_Set problem_. Repeat everything in the material exactly.
-=-=-=-=-
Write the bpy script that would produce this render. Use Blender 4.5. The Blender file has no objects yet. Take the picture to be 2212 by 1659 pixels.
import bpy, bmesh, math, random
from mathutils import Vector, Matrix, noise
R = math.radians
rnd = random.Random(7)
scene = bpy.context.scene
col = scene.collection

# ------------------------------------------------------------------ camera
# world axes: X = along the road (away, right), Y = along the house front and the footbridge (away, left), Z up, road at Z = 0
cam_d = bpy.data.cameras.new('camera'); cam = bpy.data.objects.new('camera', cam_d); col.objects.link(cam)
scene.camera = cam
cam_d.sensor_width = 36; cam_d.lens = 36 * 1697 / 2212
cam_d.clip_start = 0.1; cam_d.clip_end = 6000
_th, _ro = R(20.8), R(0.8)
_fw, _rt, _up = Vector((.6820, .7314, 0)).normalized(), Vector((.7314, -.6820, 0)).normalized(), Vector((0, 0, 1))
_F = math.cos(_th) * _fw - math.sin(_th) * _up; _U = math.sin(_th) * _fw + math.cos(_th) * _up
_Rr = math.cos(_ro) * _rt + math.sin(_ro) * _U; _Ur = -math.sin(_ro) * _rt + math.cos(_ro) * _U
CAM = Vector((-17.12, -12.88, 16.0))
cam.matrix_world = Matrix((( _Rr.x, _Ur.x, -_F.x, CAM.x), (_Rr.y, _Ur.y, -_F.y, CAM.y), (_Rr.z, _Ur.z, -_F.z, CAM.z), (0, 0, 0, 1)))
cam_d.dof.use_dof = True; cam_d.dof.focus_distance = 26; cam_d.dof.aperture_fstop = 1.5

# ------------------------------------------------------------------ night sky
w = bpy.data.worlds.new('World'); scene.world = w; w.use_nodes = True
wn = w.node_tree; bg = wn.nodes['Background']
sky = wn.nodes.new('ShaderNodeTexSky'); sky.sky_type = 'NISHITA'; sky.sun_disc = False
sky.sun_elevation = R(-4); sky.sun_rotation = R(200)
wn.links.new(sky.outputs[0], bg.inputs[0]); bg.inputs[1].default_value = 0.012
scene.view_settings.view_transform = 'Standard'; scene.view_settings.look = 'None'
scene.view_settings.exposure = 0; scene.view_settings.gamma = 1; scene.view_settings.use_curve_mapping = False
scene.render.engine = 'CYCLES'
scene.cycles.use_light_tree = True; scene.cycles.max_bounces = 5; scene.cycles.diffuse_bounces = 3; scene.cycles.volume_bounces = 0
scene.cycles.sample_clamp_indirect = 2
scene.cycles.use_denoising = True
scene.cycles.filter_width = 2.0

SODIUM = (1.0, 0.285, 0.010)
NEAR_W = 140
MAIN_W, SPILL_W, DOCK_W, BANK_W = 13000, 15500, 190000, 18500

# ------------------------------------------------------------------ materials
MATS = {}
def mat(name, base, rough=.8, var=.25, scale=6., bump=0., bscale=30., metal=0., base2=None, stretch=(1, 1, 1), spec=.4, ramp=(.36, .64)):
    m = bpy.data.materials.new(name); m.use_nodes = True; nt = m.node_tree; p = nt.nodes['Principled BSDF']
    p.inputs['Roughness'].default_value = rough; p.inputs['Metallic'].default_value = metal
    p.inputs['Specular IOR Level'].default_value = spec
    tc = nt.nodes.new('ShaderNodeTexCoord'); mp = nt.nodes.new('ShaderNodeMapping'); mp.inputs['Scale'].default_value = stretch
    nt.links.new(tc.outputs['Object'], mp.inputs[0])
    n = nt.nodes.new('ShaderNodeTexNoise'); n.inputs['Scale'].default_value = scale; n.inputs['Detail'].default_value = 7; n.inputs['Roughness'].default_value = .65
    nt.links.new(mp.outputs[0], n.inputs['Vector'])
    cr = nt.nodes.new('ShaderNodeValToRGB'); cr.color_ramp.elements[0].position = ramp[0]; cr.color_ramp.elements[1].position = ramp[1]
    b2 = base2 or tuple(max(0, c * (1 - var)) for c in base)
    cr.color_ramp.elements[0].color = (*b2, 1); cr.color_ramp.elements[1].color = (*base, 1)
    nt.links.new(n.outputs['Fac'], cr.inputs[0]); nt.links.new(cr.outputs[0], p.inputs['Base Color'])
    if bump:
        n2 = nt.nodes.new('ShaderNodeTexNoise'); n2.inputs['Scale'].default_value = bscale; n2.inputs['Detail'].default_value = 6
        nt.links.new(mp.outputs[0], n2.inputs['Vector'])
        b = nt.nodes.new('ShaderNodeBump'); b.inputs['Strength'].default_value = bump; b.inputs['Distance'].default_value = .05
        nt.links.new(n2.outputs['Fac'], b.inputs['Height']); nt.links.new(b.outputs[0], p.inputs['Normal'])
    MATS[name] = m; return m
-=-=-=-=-
_Written response_.
Write the bpy script that would produce this render. Use Blender 4.5. The Blender file has no objects yet. Take the picture to be 2212 by 1659 pixels.
import bpy, bmesh, math, random
from mathutils import Vector, Matrix, noise
R = math.radians
rnd = random.Random(7)
scene = bpy.context.scene
col = scene.collection

# ------------------------------------------------------------------ camera
# world axes: X = along the road (away, right), Y = along the house front and the footbridge (away, left), Z up, road at Z = 0
cam_d = bpy.data.cameras.new('camera'); cam = bpy.data.objects.new('camera', cam_d); col.objects.link(cam)
scene.camera = cam
cam_d.sensor_width = 36; cam_d.lens = 36 * 1697 / 2212
cam_d.clip_start = 0.1; cam_d.clip_end = 6000
_th, _ro = R(20.8), R(0.8)
_fw, _rt, _up = Vector((.6820, .7314, 0)).normalized(), Vector((.7314, -.6820, 0)).normalized(), Vector((0, 0, 1))
_F = math.cos(_th) * _fw - math.sin(_th) * _up; _U = math.sin(_th) * _fw + math.cos(_th) * _up
_Rr = math.cos(_ro) * _rt + math.sin(_ro) * _U; _Ur = -math.sin(_ro) * _rt + math.cos(_ro) * _U
CAM = Vector((-17.12, -12.88, 16.0))
cam.matrix_world = Matrix((( _Rr.x, _Ur.x, -_F.x, CAM.x), (_Rr.y, _Ur.y, -_F.y, CAM.y), (_Rr.z, _Ur.z, -_F.z, CAM.z), (0, 0, 0, 1)))
cam_d.dof.use_dof = True; cam_d.dof.focus_distance = 26; cam_d.dof.aperture_fstop = 1.5

# ------------------------------------------------------------------ night sky
w = bpy.data.worlds.new('World'); scene.world = w; w.use_nodes = True
wn = w.node_tree; bg = wn.nodes['Background']
sky = wn.nodes.new('ShaderNodeTexSky'); sky.sky_type = 'NISHITA'; sky.sun_disc = False
sky.sun_elevation = R(-4); sky.sun_rotation = R(200)
wn.links.new(sky.outputs[0], bg.inputs[0]); bg.inputs[1].default_value = 0.012
scene.view_settings.view_transform = 'Standard'; scene.view_settings.look = 'None'
scene.view_settings.exposure = 0; scene.view_settings.gamma = 1; scene.view_settings.use_curve_mapping = False
scene.render.engine = 'CYCLES'
scene.cycles.use_light_tree = True; scene.cycles.max_bounces = 5; scene.cycles.diffuse_bounces = 3; scene.cycles.volume_bounces = 0
scene.cycles.sample_clamp_indirect = 2
scene.cycles.use_denoising = True
scene.cycles.filter_width = 2.0

SODIUM = (1.0, 0.285, 0.010)
NEAR_W = 140
MAIN_W, SPILL_W, DOCK_W, BANK_W = 13000, 15500, 190000, 18500

# ------------------------------------------------------------------ materials
MATS = {}
def mat(name, base, rough=.8, var=.25, scale=6., bump=0., bscale=30., metal=0., base2=None, stretch=(1, 1, 1), spec=.4, ramp=(.36, .64)):
    m = bpy.data.materials.new(name); m.use_nodes = True; nt = m.node_tree; p = nt.nodes['Principled BSDF']
    p.inputs['Roughness'].default_value = rough; p.inputs['Metallic'].default_value = metal
    p.inputs['Specular IOR Level'].default_value = spec
    tc = nt.nodes.new('ShaderNodeTexCoord'); mp = nt.nodes.new('ShaderNodeMapping'); mp.inputs['Scale'].default_value = stretch
    nt.links.new(tc.outputs['Object'], mp.inputs[0])
    n = nt.nodes.new('ShaderNodeTexNoise'); n.inputs['Scale'].default_value = scale; n.inputs['Detail'].default_value = 7; n.inputs['Roughness'].default_value = .65
    nt.links.new(mp.outputs[0], n.inputs['Vector'])
    cr = nt.nodes.new('ShaderNodeValToRGB'); cr.color_ramp.elements[0].position = ramp[0]; cr.color_ramp.elements[1].position = ramp[1]
    b2 = base2 or tuple(max(0, c * (1 - var)) for c in base)
    cr.color_ramp.elements[0].color = (*b2, 1); cr.color_ramp.elements[1].color = (*base, 1)
    nt.links.new(n.outputs['Fac'], cr.inputs[0]); nt.links.new(cr.outputs[0], p.inputs['Base Color'])
    if bump:
        n2 = nt.nodes.new('ShaderNodeTexNoise'); n2.inputs['Scale'].default_value = bscale; n2.inputs['Detail'].default_value = 6
        nt.links.new(mp.outputs[0], n2.inputs['Vector'])
        b = nt.nodes.new('ShaderNodeBump'); b.inputs['Strength'].default_value = bump; b.inputs['Distance'].default_value = .05
        nt.links.new(n2.outputs['Fac'], b.inputs['Height']); nt.links.new(b.outputs[0], p.inputs['Normal'])
    MATS[name] = m; return m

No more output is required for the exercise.